## The exercise:
Leave the pictures out and retype the lines from the beginning through the line with "the right studs", both ends included.

_ _ _ _ _ _ _

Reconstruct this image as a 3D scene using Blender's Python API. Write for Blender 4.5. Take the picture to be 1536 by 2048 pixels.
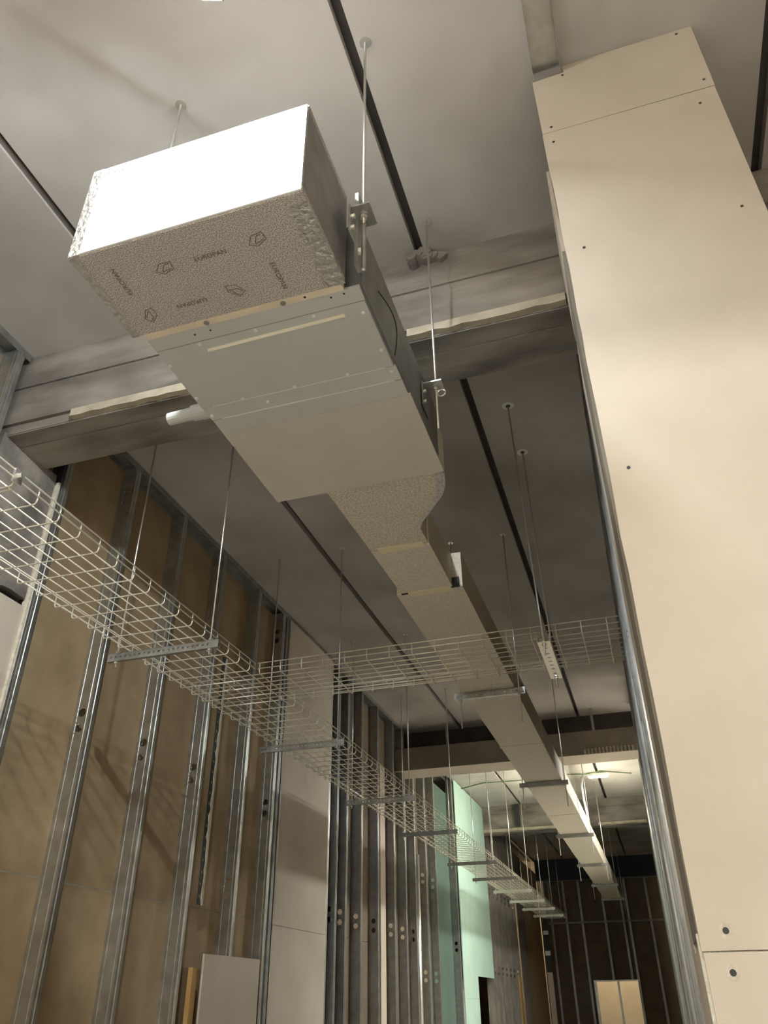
import bpy, bmesh, math, random
from mathutils import Vector, Matrix
random.seed(7)
for o in list(bpy.data.objects): bpy.data.objects.remove(o)
S = bpy.context.scene
COL = S.collection
H = 4.64            # underside of the slab
LX = -2.78          # corridor face of the left studs
RX = 0.08           # corridor face of the right studs

# ------------------------------------------------------------------ camera
def cam_matrix(yaw, pitch, roll, loc):
    cy, sy, cp, sp = math.cos(yaw), math.sin(yaw), math.cos(pitch), math.sin(pitch)
    f = Vector((sy*cp, cy*cp, sp)); r = Vector((cy, -sy, 0)); d = f.cross(r)
    cr, sr = math.cos(roll), math.sin(roll)
    r2 = cr*r+sr*d; d2 = -sr*r+cr*d
    m = Matrix((r2, -d2, -f)).transposed().to_4x4()
    m.translation = loc
    return m
cam = bpy.data.cameras.new('camera'); camo = bpy.data.objects.new('camera', cam); COL.objects.link(camo)
camo.matrix_world = cam_matrix(math.radians(-17.25), math.radians(32.38), math.radians(.6), Vector((0, 0, 1.6)))
cam.sensor_fit = 'VERTICAL'; cam.sensor_height = 36; cam.sensor_width = 27; cam.lens = 1558/2048*36
cam.clip_start = .05; cam.clip_end = 100
S.camera = camo

# ------------------------------------------------------------------ world, exposure
w = bpy.data.worlds.new('world'); S.world = w; w.use_nodes = True
w.node_tree.nodes['Background'].inputs[0].default_value = (.9, .95, 1, 1)
w.node_tree.nodes['Background'].inputs[1].default_value = .02
S.view_settings.view_transform = 'Standard'; S.view_settings.look = 'None'
S.view_settings.gamma = 1; S.view_settings.use_curve_mapping = False
S.view_settings.exposure = 0.22
# lamp radiances: work flood, unseen fill battens added over the viewpoint (left, rear) and in the side room, unseen far-bay tube, fixture, end room
LAMP = dict(flood=2500, n2=68, n3=255, r2=340, bay=125, fixture=4, room=500)

# ------------------------------------------------------------------ materials
MATS = {}
def mat(name, col, rough=.7, metal=0., col2=None, scale=4., bump=0., bscale=60., emit=0., detail=6., spec=.5, stretch=None, lo=.35, hi=.65):
    m = bpy.data.materials.new(name); m.use_nodes = True
    nt = m.node_tree; b = nt.nodes['Principled BSDF']
    b.inputs['Roughness'].default_value = rough; b.inputs['Metallic'].default_value = metal
    b.inputs['Specular IOR Level'].default_value = spec
    b.inputs['Base Color'].default_value = (*col, 1)
    tc = nt.nodes.new('ShaderNodeTexCoord'); vec = tc.outputs['Object']
    g = nt.nodes.new('ShaderNodeNewGeometry'); vec = g.outputs['Position']
    if stretch:
        mp = nt.nodes.new('ShaderNodeMapping'); mp.inputs['Scale'].default_value = stretch
        nt.links.new(vec, mp.inputs['Vector']); vec = mp.outputs['Vector']
    if col2:
        n = nt.nodes.new('ShaderNodeTexNoise'); n.inputs['Scale'].default_value = scale; n.inputs['Detail'].default_value = detail
        r = nt.nodes.new('ShaderNodeValToRGB')
        r.color_ramp.elements[0].position = lo; r.color_ramp.elements[1].position = hi
        r.color_ramp.elements[0].color = (*col, 1); r.color_ramp.elements[1].color = (*col2, 1)
        nt.links.new(vec, n.inputs['Vector']); nt.links.new(n.outputs['Fac'], r.inputs['Fac'])
        nt.links.new(r.outputs['Color'], b.inputs['Base Color'])
    if bump:
        n2 = nt.nodes.new('ShaderNodeTexNoise'); n2.inputs['Scale'].default_value = bscale; n2.inputs['Detail'].default_value = 4
        bp = nt.nodes.new('ShaderNodeBump'); bp.inputs['Strength'].default_value = bump; bp.inputs['Distance'].default_value = .01
        nt.links.new(vec, n2.inputs['Vector']); nt.links.new(n2.outputs['Fac'], bp.inputs['Height']); nt.links.new(bp.outputs['Normal'], b.inputs['Normal'])
    if emit:
        b.inputs['Emission Color'].default_value = (*col, 1); b.inputs['Emission Strength'].default_value = emit
    MATS[name] = m
    return m
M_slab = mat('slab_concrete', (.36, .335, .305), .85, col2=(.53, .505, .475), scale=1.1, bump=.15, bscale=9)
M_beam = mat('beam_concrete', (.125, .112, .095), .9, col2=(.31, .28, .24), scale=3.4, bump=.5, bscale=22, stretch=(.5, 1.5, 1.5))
M_mortar = mat('pale_mortar', (.34, .30, .22), .9, col2=(.46, .41, .31), scale=9, bump=.4, bscale=40)
M_deep = mat('dark_joint', (.05, .045, .04), .9, col2=(.08, .07, .06))
M_floor = mat('floor_screed', (.60, .57, .52), .8, col2=(.68, .65, .60), scale=2)
M_galv = mat('galvanised_steel', (.46, .47, .45), .31, .9, col2=(.58, .59, .57), scale=14, detail=3)
M_galv_dk = mat('dark_galvanised_steel', (.30, .31, .30), .42, .8, col2=(.38, .39, .38), scale=14)  # darker copy of the galvanised steel; puts shade into right and end-wall studs
M_zinc = mat('bright_zinc', (.78, .77, .72), .32, .9)
M_wire = mat('zinc_wire', (.84, .80, .68), .36, .62)
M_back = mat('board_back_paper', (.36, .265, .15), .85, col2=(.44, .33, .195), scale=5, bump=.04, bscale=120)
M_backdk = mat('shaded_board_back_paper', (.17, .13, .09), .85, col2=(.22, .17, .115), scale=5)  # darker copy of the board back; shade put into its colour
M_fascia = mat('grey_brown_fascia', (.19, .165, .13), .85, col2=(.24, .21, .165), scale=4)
M_gyp = mat('plasterboard_face', (.54, .48, .39), .8, col2=(.60, .535, .445), scale=3, bump=.05, bscale=240)
M_dimple = mat('scuffed_board', (.50, .44, .355), .85, col2=(.66, .60, .51), scale=70)
M_gypedge = mat('plaster_edge', (.72, .68, .58), .9, col2=(.60, .54, .42), scale=40, bump=.5, bscale=90)
M_green = mat('green_plasterboard', (.42, .62, .54), .8, col2=(.48, .67, .59), scale=3)
M_greendk = mat('shaded_green_board', (.07, .12, .095), .85, col2=(.09, .145, .115), scale=3)  # darker copy of the green board; recess shade put into the colour
M_foil = mat('white_foil', (.92, .92, .92), .45, .35)
M_tapefoil = mat('foil_tape', (.50, .49, .47), .3, .8, col2=(.70, .69, .66), scale=60, bump=.8, bscale=60)
M_tan = mat('tan_tape', (.70, .60, .44), .6, col2=(.76, .66, .50), scale=8)
M_cream2 = mat('cream_gasket', (.80, .75, .60), .6)
M_tape2 = mat('yellow_tape', (.78, .69, .46), .6, col2=(.84, .75, .53), scale=8)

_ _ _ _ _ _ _

## Final result:
Reconstruct this image as a 3D scene using Blender's Python API. Write for Blender 4.5. Take the picture to be 1536 by 2048 pixels.
import bpy, bmesh, math, random
from mathutils import Vector, Matrix
random.seed(7)
for o in list(bpy.data.objects): bpy.data.objects.remove(o)
S = bpy.context.scene
COL = S.collection
H = 4.64            # underside of the slab
LX = -2.78          # corridor face of the left studs
RX = 0.08           # corridor face of the right studs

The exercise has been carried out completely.